Saturday, 04 July 2020

David Charles Painter — January 16, 1928 to June 6, 2020

David Charles Painter — January 16, 1928 to June 6, 2020

DAVID Charles Painter, a lifelong resident of Henley and its surrounds, died peacefully at home on June 6.

He was born at Windy Ridge, Wargrave, in an agricultural worker’s cottage in the high ground above Henley and was the only child of Charles and Gladys Painter.

Farming was the family business and gave him a lifelong love of rural crafts and country life.

The family made it across the Thames to what he mischievously referred to as “the right side of the river” when they moved to Woodcote to farm chickens and keep bees.

They then returned to join the thriving family provisions business
F T Painter & Sons at 5-7 Bell Street, Henley, where Boots now is.

David was educated in Henley and played cricket and rugby for the local grammar school before also joining “Team Painter” on the butchers’ counter.

His sausages were the stuff of local legend and the shop is still remembered fondly by old-time residents of the town for its first class level of service and the quality of its largely local produce. In early 1946, just a few months after the end of the Second World War, David was called up for national service and he had happy memories of his time in the Ox and Bucks light infantry.

He took to army life like a duck to water and took a life long interest in his old regiment.

On being demobbed, he returned to the family shop and remained there until its closure in 1967.

With typical versatility and flexibility, the rest of his working life was taken up in a variety of roles — a spell at Stuart Turner’s pump factory, three years’ training to be a woodwork teacher swerving into a 20-year stint as a technical illustrator with his old friend Jim Waldron in Wargrave before a final few years at Higgs Group as a typesetter on the Henley Standard, where his father-in-law Harold Barlow had worked all his life. Truly a local all-rounder.

Away from work, David was blessed with a long and happy marriage to Diana.

Their eyes met across the badminton nets at Trinity Hall and after marrying in October 1960 they moved into a house in Belle Vue Road, which became the family home for the next 32 years.

Simon arrived a year later and Tim two years after that.
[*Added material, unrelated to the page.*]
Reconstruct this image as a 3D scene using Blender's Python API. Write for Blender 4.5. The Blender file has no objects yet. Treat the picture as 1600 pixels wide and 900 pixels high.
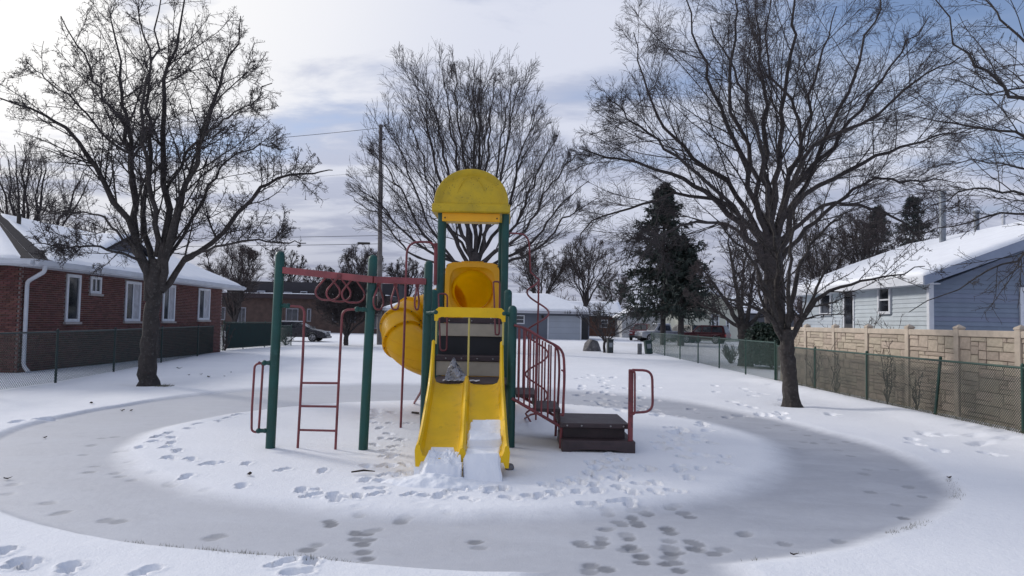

When not at work keeping the town supplied with pork chops, David would be renovating and improving the house.

He built his own garage, fitted his own kitchen and landscaped the garden with Di into a mixture of productive fruit and veg beds and beautiful flower borders.

Not content with their own home smallholding, an overgrown allotment plot on the Waterman’s site was taken on and the fresh produce rolled in. It really was the good life!

David pursued various hobbies and interests over the course of his life. He was a keen photographer, plantsman and rambler, among other things, but his lifelong passion was the building and flying of model aeroplanes and gliders.

His beautiful, finely crafted and perfectly engineered models were works of art and much admired by his fellow fliers, as were his flying skills which earned him many a medal and some success at a national level.

A fortuitous inheritance allowed David and Diana to realise a long- held ambition to build their own home on an old family plot and they moved close to the town centre in 1992.

Many happy retirement years were spent there and it seems appropriate that David’s life should end in a place that he had known and loved all his life.

David was a kind, gentle and modest man who was enormously supportive of his wife, sons and adored grandchildren, India, Joe, Ruby and Eve. He was much loved in return and will be sadly missed by all of them.